Over the last four years, I have learned to write blogs and tweets and web copy and proposals and marketing emails and Facebook updates and industry articles and almost every other sort of thing you could imagine. But I have no idea how to write this blog post.

How am I supposed to sum up the four years that took me from a broken, surly college grad to a professional who feels she’s found her calling? How am I supposed to put into words what this place and these people have meant to me?

No, really. I could use some help; I’ve been staring at this screen for the last half hour.

Okay. I guess I should talk about how I truly consider everyone here to be a member of my family, but that’s a total cliche. Even if I did accidentally once tell Lorraine “I love you” at the end of a phone call  because I got her confused with my mom. Even if Jay, gone from Roundpeg but never forgotten, is basically another brother to me.

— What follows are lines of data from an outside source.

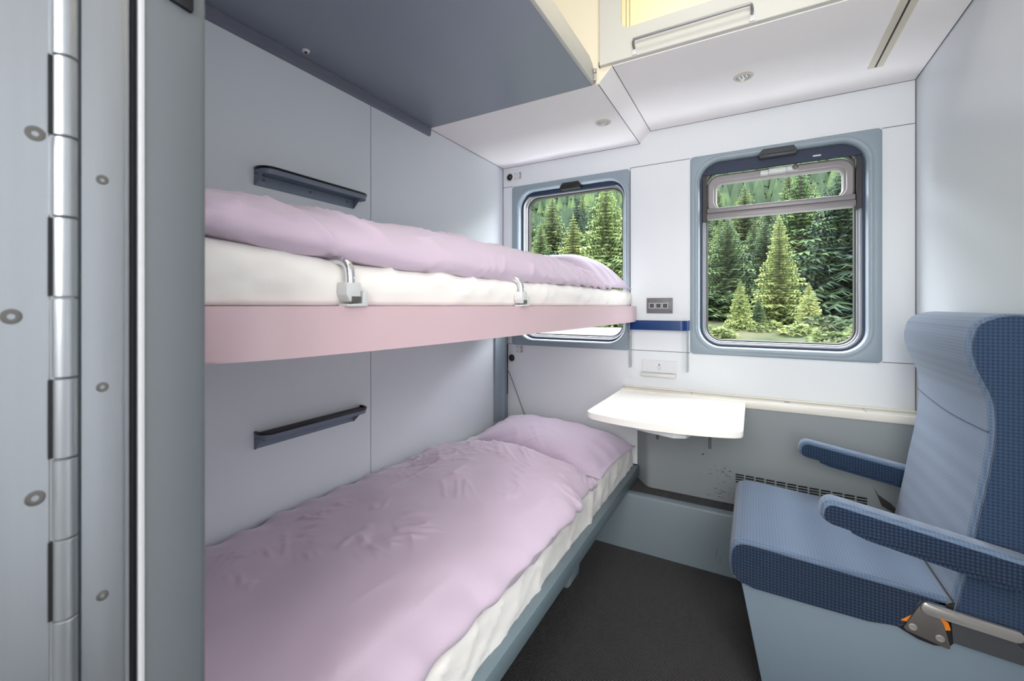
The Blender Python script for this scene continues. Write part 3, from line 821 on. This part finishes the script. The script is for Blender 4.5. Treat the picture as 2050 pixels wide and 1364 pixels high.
hc = thing('heater_casing', (0, 2.1, .26), 'grey metal heater casing below the window ledge with a black vent', 'heater')
bm = BM()
add_prism(bm, [(-.5115, 2.199), (-.452, 2.118), (-.440, 2.109), (-.424, 2.105), (XR-.002, 2.105), (XR-.002, 2.199)], .262, .689, 'z')
obj('casing', bm, HEAT, hc, smooth=True, angle=40)
bm = BM()
nc = 12; x0, x1 = -.070, .385
w = (x1-x0)/nc
for k in range(nc):
    for r in range(4):
        zz = .398-.0105*r-.0007*k
        add_box(bm, (x0+k*w+.003, 2.1038, zz-.006), (x0+(k+1)*w-.003, 2.106, zz), .0004, 1)
obj('vent_grille', bm, BLACK, hc)
bm = BM(); rs = random.Random(4)
for k in range(46):
    x = rs.gauss(-.115, .03); z = rs.uniform(.30, .42) if k % 3 else rs.uniform(.27, .33)
    if not -.20 < x < -.066: continue
    a = rs.gauss(-.12, .25); l = rs.uniform(.004, .018); t = rs.uniform(.0004, .0013)
    dx, dz = l*math.cos(a)/2, l*math.sin(a)/2
    p = [(x-dx, z-dz-t), (x+dx, z+dz-t*.3), (x+dx*.8, z+dz+t), (x-dx*.7, z-dz+t*.8)]
    bm.faces.new([bm.verts.new((q[0], 2.1047, q[1])) for q in p])
for p in ([(-.205, .4585), (-.196, .456), (-.193, .467)], [(.40, .44), (.425, .37), (.452, .385), (.415, .41)], [(.452, .385), (.425, .37), (.50, .33)]):
    bm.faces.new([bm.verts.new((q[0], 2.1046, q[1])) for q in p])
obj('scratches', bm, SCRATCH, hc, fix=True)['kind'] = 'stuff'

st = thing('floor_step', (0, 2.0, 0), 'grey metal step along the floor under the heater with a black carpet top', 'step')
bm = BM()
add_prism(bm, [(1.995, 0), (1.995, .250), (1.998, .257), (2.004, .2605), (2.030, .2605), (2.030, .2535), (2.199, .2535), (2.199, 0)], XL+.01, .545, 'x')
obj('riser', bm, GREY, st, smooth=True, angle=40)
obj('carpet_top', box((XL+.012, 2.0302, .2537), (.543, 2.198, .2590)), CARPET, st)
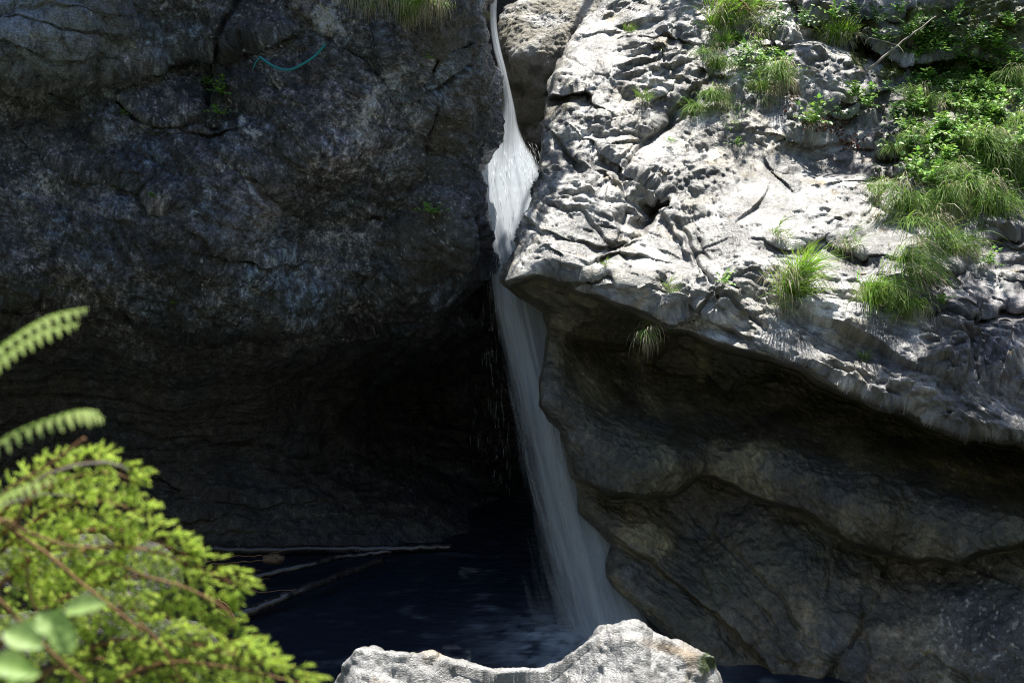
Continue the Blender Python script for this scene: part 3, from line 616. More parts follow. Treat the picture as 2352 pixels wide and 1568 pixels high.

The next right thing to do seems to talk about how wonderful my clients all were, how hard it is to leave some of them after three years of almost daily contact. How they taught me that people earn their livings in such different and wonderful ways, and how they taught me to see beauty in a jar of beans or a piece of vinyl flooring. That’s not sarcasm, by the way. Everything has a story, it’s just a matter of finding it.

If I were writing this for someone who wasn’t me, I would suggest a paragraph about the atmosphere in the little white house I’ve called home for so long. How much I’m going to miss working with a cat curled up in my lap and Jenna commanding me to go to ZooBorns so we can squeal over pictures of baby otters (she calls them sea puppies). I would make sure to mention how sometimes, when it’s quiet, you can hear Peter humming along with our Florence + the Machine Pandora station. And of course, how Rebecca always made sure I had enough Diet Coke on hand and offered to bring me soup whenever I was sick.

Is it getting dusty in here? Must be all the cat hair.

Working at Roundpeg has been a life-changing, life-saving experience. I could stay here forever and I would be happy. There is always more to learn from Lorraine; there is always more to teach young and promising professionals like Anne. But my motto is that if you’re scared, you’re probably doing something right. I’m terrified to leave this wonderful place, but I know part of me will always be here. Plus, I’m keeping my key so I can still feed the cats.

To all of you who have been my friends and mentors and readers over the years, thank you. To Jenna, Peter, Rebecca, Anne, Emily, Tamre, Jay, Taylor, Jennifer and every other wonderful ‘Pegger, I can’t ever repay you for your friendship and mentorship.

But most of all, to Lorraine, thanks for taking a chance on me, Boss.